Do zdarzenia doszło 30 lipca, kilkanaście minut po północy. Z nieustalonych na tę chwilę powodów w jednym z mieszkań na siódmym piętrze wieżowca na os. Władysława Łokietka wybuchł pożar. Jak relacjonowaliśmy sytuację kilka godzin temu, lokatorzy budynku zostali ewakuowani, a przybyli na miejsce strażacy rozpoczęli akcję gaśniczą mieszkania objętego ogniem. W wyniku pożaru spłonęła część wyposażenia lokalu, a jego mieszkańcy z podejrzeniem podtrucia zostali zabrani karetką do szpitala. Ogień był na tyle intensywny, że stopił duże okno w jednym z pomieszczeń. Działania strażaków pozwoliły na opanowanie sytuacji w kilkadziesiąt minut po dotarciu na miejsce zdarzenia.
Na tę chwilę nie są znane przyczyny i pełne okoliczności zdarzenia - te zostaną ustalone przez biegłego ds. pożarnictwa. Poszkodowani w zdarzeniu - kobieta i mężczyzna - wciąż przebywają w szpitalu. We wtorkowy ranek rozpoczęło się uprzątanie spalonych i nadpalonych elementów wyposażenia mieszkania, które podczas akcji gaśniczej były wyrzucane na trawnik za wieżowcem. Ocalałe przedmioty zostały zabezpieczone.

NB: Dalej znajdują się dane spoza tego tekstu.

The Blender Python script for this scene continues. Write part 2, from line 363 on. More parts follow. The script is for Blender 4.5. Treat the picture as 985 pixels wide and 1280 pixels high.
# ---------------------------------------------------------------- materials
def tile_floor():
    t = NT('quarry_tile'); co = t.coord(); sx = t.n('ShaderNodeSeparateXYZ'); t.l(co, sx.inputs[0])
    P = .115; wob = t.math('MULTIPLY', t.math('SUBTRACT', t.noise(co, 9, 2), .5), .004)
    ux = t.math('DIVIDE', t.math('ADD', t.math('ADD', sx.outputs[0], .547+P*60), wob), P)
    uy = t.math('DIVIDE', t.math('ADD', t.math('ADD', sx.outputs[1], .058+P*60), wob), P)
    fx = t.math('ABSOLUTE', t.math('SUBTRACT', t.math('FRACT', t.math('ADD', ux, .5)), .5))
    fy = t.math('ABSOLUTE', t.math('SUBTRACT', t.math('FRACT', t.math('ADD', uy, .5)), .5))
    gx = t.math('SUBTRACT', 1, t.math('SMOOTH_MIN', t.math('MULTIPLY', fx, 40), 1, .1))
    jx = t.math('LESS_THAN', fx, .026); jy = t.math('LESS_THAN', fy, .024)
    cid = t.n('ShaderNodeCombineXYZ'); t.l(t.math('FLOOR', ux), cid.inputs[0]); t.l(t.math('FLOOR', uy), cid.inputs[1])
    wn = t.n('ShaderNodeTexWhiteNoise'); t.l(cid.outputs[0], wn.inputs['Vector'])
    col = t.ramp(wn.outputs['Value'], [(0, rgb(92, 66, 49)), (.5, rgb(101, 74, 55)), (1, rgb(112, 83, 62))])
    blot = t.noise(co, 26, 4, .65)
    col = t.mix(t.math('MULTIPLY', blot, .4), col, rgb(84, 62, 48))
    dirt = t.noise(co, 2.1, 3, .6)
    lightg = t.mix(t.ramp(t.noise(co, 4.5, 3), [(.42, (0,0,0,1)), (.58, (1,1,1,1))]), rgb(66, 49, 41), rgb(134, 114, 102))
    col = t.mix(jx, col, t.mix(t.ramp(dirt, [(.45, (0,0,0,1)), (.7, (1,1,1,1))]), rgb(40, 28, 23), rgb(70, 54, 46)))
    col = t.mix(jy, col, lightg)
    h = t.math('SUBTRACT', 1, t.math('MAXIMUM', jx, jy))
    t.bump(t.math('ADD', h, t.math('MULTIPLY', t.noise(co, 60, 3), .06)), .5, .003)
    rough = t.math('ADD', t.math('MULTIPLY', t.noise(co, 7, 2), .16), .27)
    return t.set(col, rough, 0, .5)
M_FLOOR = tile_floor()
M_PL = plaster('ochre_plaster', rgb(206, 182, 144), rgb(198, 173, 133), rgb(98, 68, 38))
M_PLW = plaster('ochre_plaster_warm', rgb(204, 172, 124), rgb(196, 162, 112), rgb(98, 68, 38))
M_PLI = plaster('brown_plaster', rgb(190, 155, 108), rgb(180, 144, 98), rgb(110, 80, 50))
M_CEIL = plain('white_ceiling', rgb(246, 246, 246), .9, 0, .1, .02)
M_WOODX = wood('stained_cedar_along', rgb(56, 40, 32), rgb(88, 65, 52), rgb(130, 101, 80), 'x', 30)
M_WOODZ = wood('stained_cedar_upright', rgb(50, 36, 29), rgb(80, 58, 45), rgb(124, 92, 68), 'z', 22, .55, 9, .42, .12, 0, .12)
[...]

Dodajmy iż sprawna akcja gaśnicza była możliwa dzięki zachowaniu miejsca dla pojazdów służb, które przybyły do zdarzenia. Niemniej i tak wystąpiły trudności w dojeździe i strażacy poruszali się momentami "na styk".
Przypomnijmy bowiem iż ponad rok temu na tym samym parkingu miały miejsce "testowe" ćwiczenia przejazdu wozów strażackich w celu wytyczenia dróg pożarowych i miejsca do manewrowania wozami (zobacz więcej). Jak widać obecnie się one sprawdziły, choć wciąż wielu mieszkańców ignoruje te zalecenia mimo iż około sto metrów dalej przy ul. Biskupińskiej nie brakuje wolnych miejsc postojowych.